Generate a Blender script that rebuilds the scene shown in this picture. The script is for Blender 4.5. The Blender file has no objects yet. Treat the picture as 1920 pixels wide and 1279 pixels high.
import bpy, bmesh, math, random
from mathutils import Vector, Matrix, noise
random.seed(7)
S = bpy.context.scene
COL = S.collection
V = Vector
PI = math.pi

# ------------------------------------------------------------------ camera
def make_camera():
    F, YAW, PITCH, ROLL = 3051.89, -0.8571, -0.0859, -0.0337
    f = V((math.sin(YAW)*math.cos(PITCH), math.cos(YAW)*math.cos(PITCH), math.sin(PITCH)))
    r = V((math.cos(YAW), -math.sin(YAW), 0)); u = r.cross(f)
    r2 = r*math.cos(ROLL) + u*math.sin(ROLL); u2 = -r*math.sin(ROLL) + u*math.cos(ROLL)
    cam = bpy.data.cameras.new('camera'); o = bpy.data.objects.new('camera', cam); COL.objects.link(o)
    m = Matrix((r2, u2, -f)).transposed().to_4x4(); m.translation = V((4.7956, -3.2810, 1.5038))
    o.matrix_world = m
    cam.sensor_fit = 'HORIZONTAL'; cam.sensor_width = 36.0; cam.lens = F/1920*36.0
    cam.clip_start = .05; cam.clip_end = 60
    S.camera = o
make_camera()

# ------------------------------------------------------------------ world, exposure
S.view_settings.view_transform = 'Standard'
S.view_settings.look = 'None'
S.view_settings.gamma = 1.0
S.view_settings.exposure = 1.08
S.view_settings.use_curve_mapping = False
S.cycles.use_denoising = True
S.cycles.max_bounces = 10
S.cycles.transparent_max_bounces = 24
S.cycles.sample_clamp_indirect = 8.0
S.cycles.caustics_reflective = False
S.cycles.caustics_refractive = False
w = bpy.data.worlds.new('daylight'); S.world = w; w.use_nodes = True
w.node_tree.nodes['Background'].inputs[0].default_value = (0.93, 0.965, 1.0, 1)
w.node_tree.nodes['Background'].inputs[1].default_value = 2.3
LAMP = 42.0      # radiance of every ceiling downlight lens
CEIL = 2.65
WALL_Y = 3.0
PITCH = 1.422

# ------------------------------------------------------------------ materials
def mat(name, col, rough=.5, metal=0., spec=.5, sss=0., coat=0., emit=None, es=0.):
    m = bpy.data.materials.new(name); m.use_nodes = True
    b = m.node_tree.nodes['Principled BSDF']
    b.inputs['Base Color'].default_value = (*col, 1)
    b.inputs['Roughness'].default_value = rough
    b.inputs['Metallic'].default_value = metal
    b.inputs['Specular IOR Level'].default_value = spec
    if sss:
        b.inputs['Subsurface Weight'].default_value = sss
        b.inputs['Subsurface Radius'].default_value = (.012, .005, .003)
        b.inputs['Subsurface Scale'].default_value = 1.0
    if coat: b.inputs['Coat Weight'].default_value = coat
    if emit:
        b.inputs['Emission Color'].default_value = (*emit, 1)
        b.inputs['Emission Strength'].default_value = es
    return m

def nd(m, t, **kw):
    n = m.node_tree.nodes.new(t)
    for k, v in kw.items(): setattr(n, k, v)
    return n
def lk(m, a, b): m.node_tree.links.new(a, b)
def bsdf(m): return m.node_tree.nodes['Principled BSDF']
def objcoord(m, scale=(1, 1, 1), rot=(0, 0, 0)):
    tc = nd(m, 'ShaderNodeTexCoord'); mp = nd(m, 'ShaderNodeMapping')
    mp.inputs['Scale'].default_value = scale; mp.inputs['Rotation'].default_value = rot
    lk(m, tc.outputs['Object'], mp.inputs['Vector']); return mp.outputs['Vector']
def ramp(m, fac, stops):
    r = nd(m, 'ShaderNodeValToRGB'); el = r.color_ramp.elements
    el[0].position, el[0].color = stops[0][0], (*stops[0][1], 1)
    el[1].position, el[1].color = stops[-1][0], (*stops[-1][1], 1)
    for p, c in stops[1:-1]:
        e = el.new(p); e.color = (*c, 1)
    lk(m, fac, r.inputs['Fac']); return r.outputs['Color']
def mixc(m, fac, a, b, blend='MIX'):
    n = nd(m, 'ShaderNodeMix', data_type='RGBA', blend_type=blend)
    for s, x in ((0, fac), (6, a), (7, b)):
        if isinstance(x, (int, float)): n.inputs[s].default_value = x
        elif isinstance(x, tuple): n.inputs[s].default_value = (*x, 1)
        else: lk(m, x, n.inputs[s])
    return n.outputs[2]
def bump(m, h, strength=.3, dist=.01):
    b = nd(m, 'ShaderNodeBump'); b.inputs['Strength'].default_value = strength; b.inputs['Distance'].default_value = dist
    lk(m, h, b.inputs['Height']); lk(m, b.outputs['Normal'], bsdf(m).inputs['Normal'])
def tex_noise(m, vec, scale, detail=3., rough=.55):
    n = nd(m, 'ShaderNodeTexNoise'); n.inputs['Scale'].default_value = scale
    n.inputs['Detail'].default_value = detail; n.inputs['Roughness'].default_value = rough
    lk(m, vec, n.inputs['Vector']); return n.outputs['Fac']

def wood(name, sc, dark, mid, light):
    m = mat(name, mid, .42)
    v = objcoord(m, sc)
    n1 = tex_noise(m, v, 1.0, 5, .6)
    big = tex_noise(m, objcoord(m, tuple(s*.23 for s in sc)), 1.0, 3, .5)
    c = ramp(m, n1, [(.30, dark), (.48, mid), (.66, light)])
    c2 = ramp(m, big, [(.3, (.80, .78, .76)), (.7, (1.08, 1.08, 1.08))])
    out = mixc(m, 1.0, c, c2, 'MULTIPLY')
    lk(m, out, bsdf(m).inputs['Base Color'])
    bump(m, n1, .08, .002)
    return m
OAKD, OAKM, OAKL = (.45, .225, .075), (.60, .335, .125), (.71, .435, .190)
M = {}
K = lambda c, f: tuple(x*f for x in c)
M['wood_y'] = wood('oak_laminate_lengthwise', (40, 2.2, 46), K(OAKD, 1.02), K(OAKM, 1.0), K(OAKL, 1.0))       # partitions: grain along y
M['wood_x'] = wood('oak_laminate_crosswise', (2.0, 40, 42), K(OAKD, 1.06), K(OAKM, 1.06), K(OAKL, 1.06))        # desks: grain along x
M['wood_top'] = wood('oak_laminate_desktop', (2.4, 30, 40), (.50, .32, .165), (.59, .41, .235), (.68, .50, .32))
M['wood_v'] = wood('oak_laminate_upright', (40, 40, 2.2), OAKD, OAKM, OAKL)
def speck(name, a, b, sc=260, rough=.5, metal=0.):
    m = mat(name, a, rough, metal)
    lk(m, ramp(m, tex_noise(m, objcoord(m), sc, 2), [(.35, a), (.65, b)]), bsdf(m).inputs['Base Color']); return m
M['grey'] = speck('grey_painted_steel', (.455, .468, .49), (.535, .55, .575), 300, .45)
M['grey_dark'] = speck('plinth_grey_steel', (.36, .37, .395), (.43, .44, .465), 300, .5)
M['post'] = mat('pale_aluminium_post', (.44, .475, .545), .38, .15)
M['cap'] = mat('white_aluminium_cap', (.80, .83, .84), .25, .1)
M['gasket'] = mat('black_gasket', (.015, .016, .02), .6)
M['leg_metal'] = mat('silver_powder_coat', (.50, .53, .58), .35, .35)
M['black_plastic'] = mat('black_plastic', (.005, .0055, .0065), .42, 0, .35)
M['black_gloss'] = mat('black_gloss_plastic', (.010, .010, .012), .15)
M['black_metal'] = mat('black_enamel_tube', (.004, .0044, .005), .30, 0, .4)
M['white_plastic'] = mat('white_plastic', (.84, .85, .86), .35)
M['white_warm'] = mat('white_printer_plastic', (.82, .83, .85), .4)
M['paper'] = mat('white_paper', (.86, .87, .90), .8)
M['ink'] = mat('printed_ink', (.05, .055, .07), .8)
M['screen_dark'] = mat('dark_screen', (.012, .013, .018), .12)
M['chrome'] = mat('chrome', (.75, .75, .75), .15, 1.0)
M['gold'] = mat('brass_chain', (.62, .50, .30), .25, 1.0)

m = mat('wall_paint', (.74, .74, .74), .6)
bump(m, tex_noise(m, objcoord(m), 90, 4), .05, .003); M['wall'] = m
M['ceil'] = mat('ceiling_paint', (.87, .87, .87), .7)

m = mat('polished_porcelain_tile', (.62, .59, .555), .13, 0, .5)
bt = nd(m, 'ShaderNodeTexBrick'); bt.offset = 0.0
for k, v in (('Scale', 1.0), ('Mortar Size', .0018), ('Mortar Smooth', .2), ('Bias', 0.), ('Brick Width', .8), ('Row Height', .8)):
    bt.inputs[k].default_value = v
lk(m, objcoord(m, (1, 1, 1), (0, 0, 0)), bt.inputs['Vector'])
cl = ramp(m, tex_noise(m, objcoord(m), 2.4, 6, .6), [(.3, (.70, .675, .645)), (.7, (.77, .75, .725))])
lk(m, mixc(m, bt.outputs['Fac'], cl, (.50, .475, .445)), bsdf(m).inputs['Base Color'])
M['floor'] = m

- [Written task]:
Using the material above, copy every line in which the string "objects" occurs.

- [Result]:
Generate a Blender script that rebuilds the scene shown in this picture. The script is for Blender 4.5. The Blender file has no objects yet. Treat the picture as 1920 pixels wide and 1279 pixels high.
    cam = bpy.data.cameras.new('camera'); o = bpy.data.objects.new('camera', cam); COL.objects.link(o)